The Minnesota economy should gain momentum in 2015, with falling unemployment, a quicker pace of job growth and modest increases in wages.

The unemployment rate should fall to 3.3 percent (right now it is 3.7 percent) and personal income should grow faster than last year, economists at the Federal Reserve Bank of Minneapolis predicted Tuesday in their annual outlook based on surveys of businesses and statistical models.

"The Minneapolis Fed's forecasting models are projecting solid employment growth and a decrease in the unemployment rate for Minnesota," said Rob Grunewald, an economist for the Minneapolis Fed. "In individual sectors of the economy, manufacturers expect growth and home building is expected to be flat."

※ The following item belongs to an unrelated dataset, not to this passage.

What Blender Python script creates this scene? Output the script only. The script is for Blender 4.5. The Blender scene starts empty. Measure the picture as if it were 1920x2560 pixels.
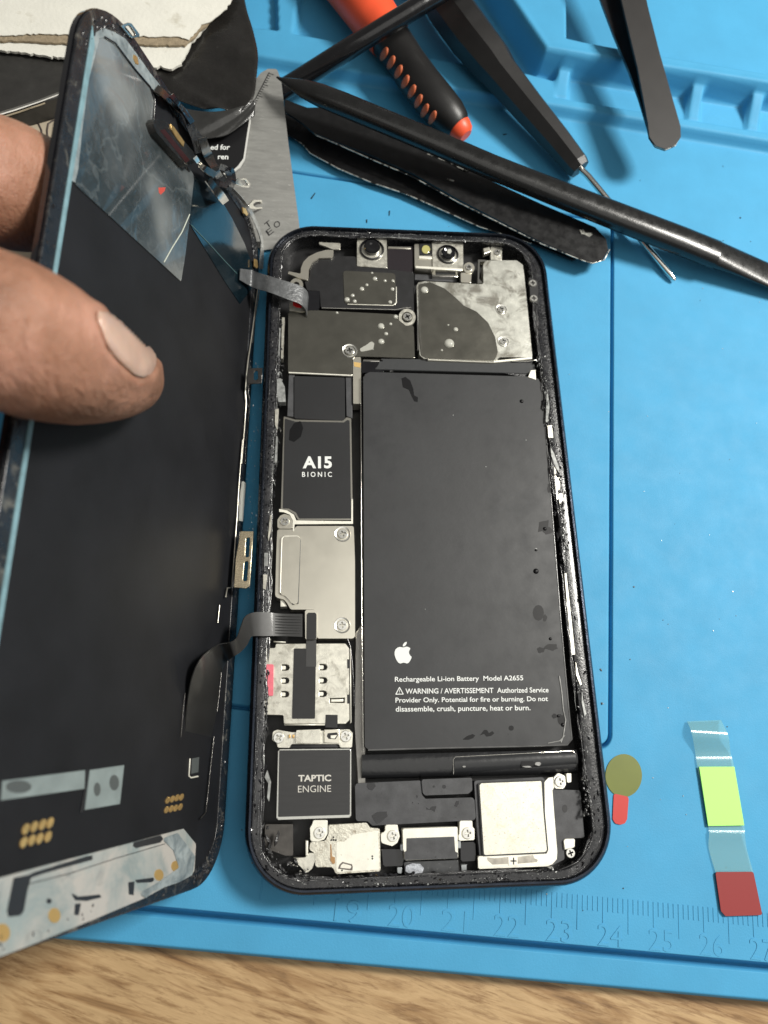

Business leaders profess near record levels of optimism in the Upper Midwest, and are at an all-time high in out-state Minnesota. They expect to do more hiring in 2015 than in 2014, and most bosses expect to offer workers 2 or 3 percent wage and salary increases.

The Minneapolis Fed's region, the Ninth District, includes the Upper Peninsula of Michigan, northern Wisconsin, Minnesota, the Dakotas and Montana.

A few areas of weakness remain in the economy, notably sluggish wage growth and continued weakness in new home construction.

Before they are willing to declare economic victory, economists are watching for faster wage growth.

"That still has yet to happen," Grunewald said.

Also, housing construction is expected to be flat in 2015, thanks to slow household formation among young people and the continued need for a correction from the heady days of housing development in the mid-2000s, said Toby Madden, an economist at the Minneapolis Fed.